Extract from the listing each line in which the word "Write" appears.

───── RECORD LIST ─────

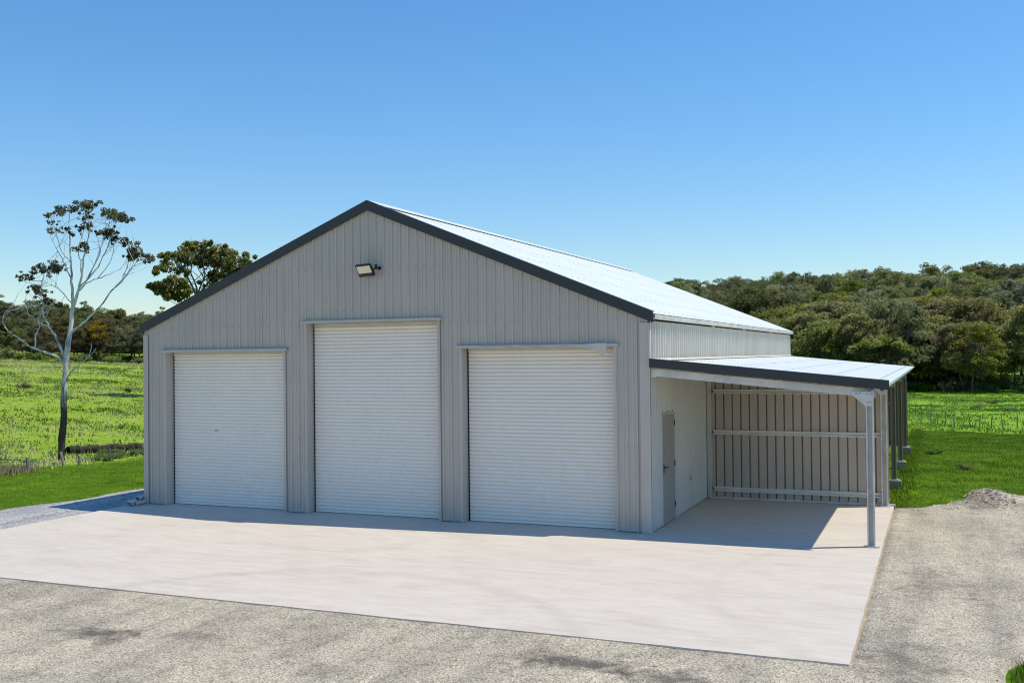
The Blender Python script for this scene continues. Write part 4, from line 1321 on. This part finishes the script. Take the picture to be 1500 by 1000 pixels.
# cut bank behind the lawn: steep shaded face towards the yard
m = MB()
n = 40
prev = None
for i in range(n + 1):
    t = i / n
    x = -24.2 + 1.45 * t + 0.08 * math.sin(i * 1.7); y = 9.6 + 2.9 * t
    z0 = float(tz(x, y)); hgt = 0.27 + 0.02 * math.sin(i * 2.1) + 0.02 * math.sin(i * 0.7)
    nv = Vector((0.894, -0.447, 0))
    P0 = Vector((x, y, 0))
    ring = [P0 + nv * 0.05 + Vector((0, 0, z0 - 0.1)), P0 + nv * 0.10 + Vector((0, 0, z0 + hgt * 0.55)), P0 + nv * 0.06 + Vector((0, 0, z0 + hgt)), P0 - nv * 0.25 + Vector((0, 0, z0 + hgt * 1.02)), P0 - nv * 0.9 + Vector((0, 0, z0 - 0.02))]
    if prev:
        b = len(m.v); m.v += [tuple(q) for q in prev + ring]
        for k in range(4): m.f.append((b + k, b + 5 + k, b + 6 + k, b + k + 1))
    prev = ring
tag(m.build('earth_bank', M['soil'], smooth=True), kind='structure')
WD = [(-21.5, 8.4, 0.35), (-21.7, 9.0, 0.42), (-21.9, 9.5, 0.40), (-22.0, 10.2, 0.45), (-22.0, 10.9, 0.42), (-22.1, 11.6, 0.45), (-22.6, 9.9, 0.5)]
for i, (x, y, s) in enumerate(WD):
    bush(B['weed'], x, y, s * 1.1, i * 1.1, f'green weed clump before the dark earth bank, {ordinal[i]} from the white gum', 'weeds along the earth bank', s * 0.6)
for i, (b, d, s, lb) in enumerate(((-0.846, 77, 0.5, 'dark bush in the left pasture left of the white gum trunk'),
                                   (-0.758, 75, 0.5, 'dark green bush near the shed edge, higher up the left pasture'))):
    x, y = at(b, d); bush(B['dark' if i % 2 == 0 else 'green'], x, y, s, i, lb, None, s * 0.8)
for i, (b, d, s, lb) in enumerate(((0.045, 96, 0.6, 'round shrub in the right paddock near the tree foot'), (0.058, 78, 0.5, 'low shrub at the right edge of the paddock'), (0.034, 84, 0.5, 'small shrub in the middle of the right paddock'), (-0.004, 38, 0.35, 'small leafy weed in the lawn by the lean-to'), (0.02, 33, 0.3, 'small dark weed in the right lawn'))):
    x, y = at(b, d); bush(B['dark' if i % 2 == 0 else 'weed'], x, y, s, i, lb, None, s * 0.6)

# ------------------------------------------------------------------ grass blades and loose stones
def blades(name, x, y, h, wd, cols, seed, label=None, lean=0.5):
    r = np.random.default_rng(seed)
    n = len(x)
    z = tz(x, y)
    a = r.random(n) * 2 * PI
    ca, sa = np.cos(a), np.sin(a)
    la = r.random(n) * 2 * PI
    ln = h * lean * r.random(n)
    hh = h * (0.55 + 0.8 * r.random(n))
    b0 = np.stack([x - ca * wd, y - sa * wd, z - 0.02], 1)
    b1 = np.stack([x + ca * wd, y + sa * wd, z - 0.02], 1)
    tp = np.stack([x + np.cos(la) * ln, y + np.sin(la) * ln, z + hh], 1)
    V = np.stack([b0, b1, tp], 1).reshape(-1, 3)
    col = np.ones((n, 3, 4)); col[:, :, :3] = cols[:, None, :]
    o = link(name, np_mesh(name, V, np.arange(3 * n).reshape(-1, 3), M['blade'], {'Col': ('FLOAT_COLOR', col.reshape(-1, 4))}))
    return tag(o, label, kind='stuff')
def wedge(n, b0, b1, d0, d1, r, power=1.0):
    d = np.sqrt(d0 ** 2 + (d1 ** 2 - d0 ** 2) * r.random(n) ** power)
    b = b0 + (b1 - b0) * r.random(n)
    return CAMX + d * np.sin(b), CAMY + d * np.cos(b), d
def pal(a, b, t, r, var=0.12):
    c = np.array(a)[None] * (1 - t[:, None]) + np.array(b)[None] * t[:, None]
    return np.clip(c * (1 + r.normal(size=(len(t), 1)) * var), 0.003, 1)

r = np.random.default_rng(77)
# left pasture: tussocks of a dozen blades each
def tussocks(n, per, b0, b1, d0, d1, pw, keepf, spread):
    x, y, d = wedge(n, b0, b1, d0, d1, r, pw)
    k = keepf(x, y)
    x, y, d = x[k], y[k], d[k]
    cid = np.repeat(np.arange(len(x)), per)
    sp = spread * (0.5 + r.random(len(x)))
    X_ = x[cid] + r.normal(size=len(cid)) * sp[cid]; Y_ = y[cid] + r.normal(size=len(cid)) * sp[cid]
    return X_, Y_, d[cid], cid, r.normal(size=len(x))[cid]
x, y, d, cid, cr_ = tussocks(11000, 9, -0.95, -0.66, 35, 140, 1.25, lambda x, y: (zone_of(x, y) > 0.5) & (x < -18) & (fbm(x / 7, y / 3.5) + 0.12 * r.normal(size=len(x)) > 0.42), 0.22)
pn = fbm(x / 6.5, y / 3.2)
t = np.clip((pn - 0.40) * 3.0 + 0.22 * cr_ + 0.1, 0, 1)
blades('grass', x, y, 0.06 + 0.10 * np.clip(0.5 + 0.4 * cr_, 0.1, 1), 0.014 + d * 0.0004, pal((0.13, 0.24, 0.012), (0.56, 0.58, 0.22), t, r, 0.08), 1, lean=0.9)
# left lawn
x, y, d = wedge(60000, -0.93, -0.68, 22, 42, r, 0.9)
k = (zone_of(x, y) < 0.6) & (x < path_left(y) - 0.05) & (x > -24) & (y > -14)
x, y, d = x[k], y[k], d[k]
t = np.clip((fbm(x / 0.9, y / 0.9) - 0.3) * 2.2, 0, 1)
blades('grass', x, y, np.full(len(x), 0.04), 0.007, pal((0.09, 0.18, 0.003), (0.24, 0.37, 0.010), t, r), 2)
# right lawn
x, y, d = wedge(130000, -0.06, 0.13, 23, 52, r, 0.9)
k = (zone_of(x, y) < 0.6) & (x > 3.7) & ((y > yard_edge_y(x) - 0.1))
k &= ~((x < 4.02) & (y < 5.1))
x, y, d = x[k], y[k], d[k]
t = np.clip((fbm(x / 1.2 + 4, y / 1.2) - 0.3) * 2.2, 0, 1)
ed = np.exp(-(np.abs(x - 4.0) / 0.25) ** 2) + np.exp(-((y - yard_edge_y(x)) / 0.3) ** 2)
blades('grass', x, y, 0.032 + 0.06 * t * (fbm(x, y) > 0.5) + 0.07 * np.minimum(ed, 1), 0.008, pal((0.09, 0.18, 0.003), (0.27, 0.38, 0.012), t, r), 3)
# grass under the back bays
x = r.uniform(0.2, 4.0, 9000); y = r.uniform(5.2, 19, 9000)
t = r.random(9000) * 0.5
blades('grass', x, y, np.full(9000, 0.05), 0.008, pal((0.08, 0.145, 0.007), (0.2, 0.27, 0.02), t, r), 8)
# right paddock
x, y, d, cid, cr_ = tussocks(9000, 9, -0.12, 0.13, 46, 140, 1.2, lambda x, y: (zone_of(x, y) > 0.5) & (x > -8) & (fbm(x / 4 + 2, y / 6) + 0.12 * r.normal(size=len(x)) > 0.42), 0.2)
pn = fbm(x / 3.5 + 2, y / 5.5)
t = np.clip((pn - 0.40) * 3.0 + 0.22 * cr_ + 0.1, 0, 1)
blades('grass', x, y, 0.06 + 0.10 * np.clip(0.5 + 0.4 * cr_, 0.1, 1), 0.014 + d * 0.0004, pal((0.12, 0.29, 0.008), (0.42, 0.60, 0.09), t, r, 0.08), 4, lean=0.9)
# tuft in the corner of the yard
x = 6.2 + r.normal(size=9000) * 0.30; y = -6.5 + r.normal(size=9000) * 0.42
k = np.hypot((x - 6.2) / 0.62, (y + 6.5) / 0.85) < 1.05
x, y = x[k], y[k]; t = r.random(len(x))
blades('grass', x, y, np.full(len(x), 0.10), 0.006, pal((0.09, 0.18, 0.008), (0.24, 0.36, 0.03), t, r), 5)
# straw tussocks at the left lawn corner
x = -21.4 + r.normal(size=5000) * 0.35; y = 3.6 + r.normal(size=5000) * 0.8; t = r.random(5000)
blades('grass', x, y, np.full(5000, 0.22), 0.010, pal((0.20, 0.19, 0.08), (0.42, 0.38, 0.20), t, r), 6)

def stones(name, x, y, zfun, size, cols, seed):
    r = np.random.default_rng(seed)
    n = len(x)
    base = np.array([(0, 0, 0.75), (0.9, 0, 0.05), (0.28, 0.86, 0), (-0.73, 0.53, 0.1), (-0.73, -0.53, 0), (0.28, -0.86, 0.05)])
    fc = np.array([(0, 1, 2), (0, 2, 3), (0, 3, 4), (0, 4, 5), (0, 5, 1)])
    a = r.random(n) * 2 * PI
    ca, sa = np.cos(a)[:, None], np.sin(a)[:, None]
    jit = base[None] * (1 + r.normal(size=(n, 6, 3)) * 0.25)
    X_ = (jit[:, :, 0] * ca - jit[:, :, 1] * sa * 0.75) * size[:, None] + x[:, None]
    Y_ = (jit[:, :, 0] * sa + jit[:, :, 1] * ca * 0.75) * size[:, None] + y[:, None]
    Z_ = jit[:, :, 2] * size[:, None] + zfun(x, y)[:, None] - size[:, None] * 0.15
    V = np.stack([X_, Y_, Z_], 2).reshape(-1, 3)
    F = (fc[None] + (np.arange(n) * 6)[:, None, None]).reshape(-1, 3)
    col = np.ones((n, 6, 4)); col[:, :, :3] = cols[:, None, :]
    o = link(name, np_mesh(name, V, F, M['stone'], {'Col': ('FLOAT_COLOR', col.reshape(-1, 4))}))
    return tag(o, kind='stuff')
# foreground gravel
x, y, d = wedge(90000, -0.95, 0.16, 7.0, 26, r, 1.3)
k = ~((x > -12.02) & (x < 4.02) & (y > -6.92)) & (x > -14) & (y < np.where(x > 4, yard_edge_y(x) - 0.15, -6.9))
k &= np.hypot((x - 6.2) / 0.62, (y + 6.5) / 0.85) > 1.1
k &= fbm(x / 0.8, y / 0.8) > 0.40 + 0.2 * r.random(len(x))
x, y, d = x[k], y[k], d[k]
sz = 0.004 + 0.009 * r.random(len(x)) ** 2.2 + (r.random(len(x)) > 0.985) * 0.016
t = r.random(len(x)) * np.where(sz > 0.018, 0.35, 1.0)
stones('gravel', x, y, yard_z, sz, pal((0.12, 0.108, 0.09), (0.60, 0.545, 0.45), t ** 0.55, r, 0.15), 21)
x, y, d = wedge(9000, -0.93, -0.72, 20, 36, r, 1.0)
k = (x > path_left(y) + 0.1) & (x < -12.05) & (y > -6.8) & (y < 3)
x, y = x[k], y[k]
stones('gravel', x, y, lambda a, b: 0 * a - 0.04, 0.010 + 0.016 * r.random(len(x)), pal((0.22, 0.225, 0.245), (0.46, 0.47, 0.49), r.random(len(x)), r, 0.1), 22)
# rubble on the heap
x = 5.85 + r.normal(size=900) * 0.42; y = 5.6 + r.normal(size=900) * 0.40
stones('gravel', x, y, yard_z, 0.015 + 0.03 * r.random(900) ** 2, pal((0.17, 0.145, 0.12), (0.50, 0.44, 0.37), r.random(900), r), 23)
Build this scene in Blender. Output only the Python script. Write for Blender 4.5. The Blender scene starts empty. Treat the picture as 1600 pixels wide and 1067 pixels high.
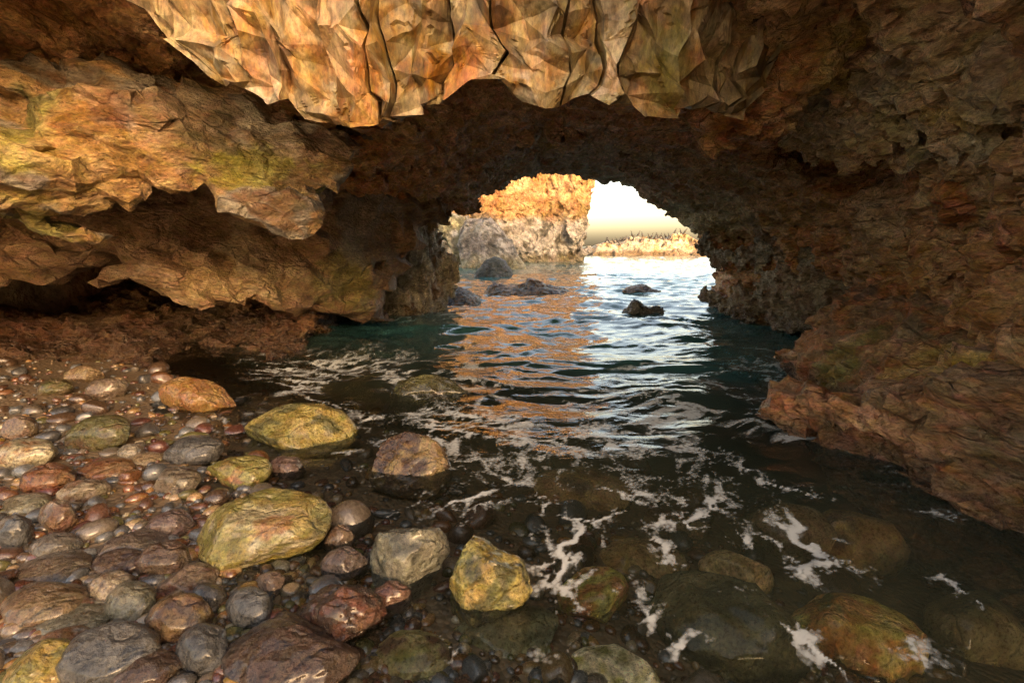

─────

RESPONSE TO THE TASK:
The Blender Python script for this scene continues. Write part 4, from line 1321 on. This part finishes the script. Take the picture to be 1500 by 1000 pixels.
Build this scene in Blender. Output only the Python script. Write for Blender 4.5. The Blender scene starts empty. Treat the picture as 1600 pixels wide and 1067 pixels high.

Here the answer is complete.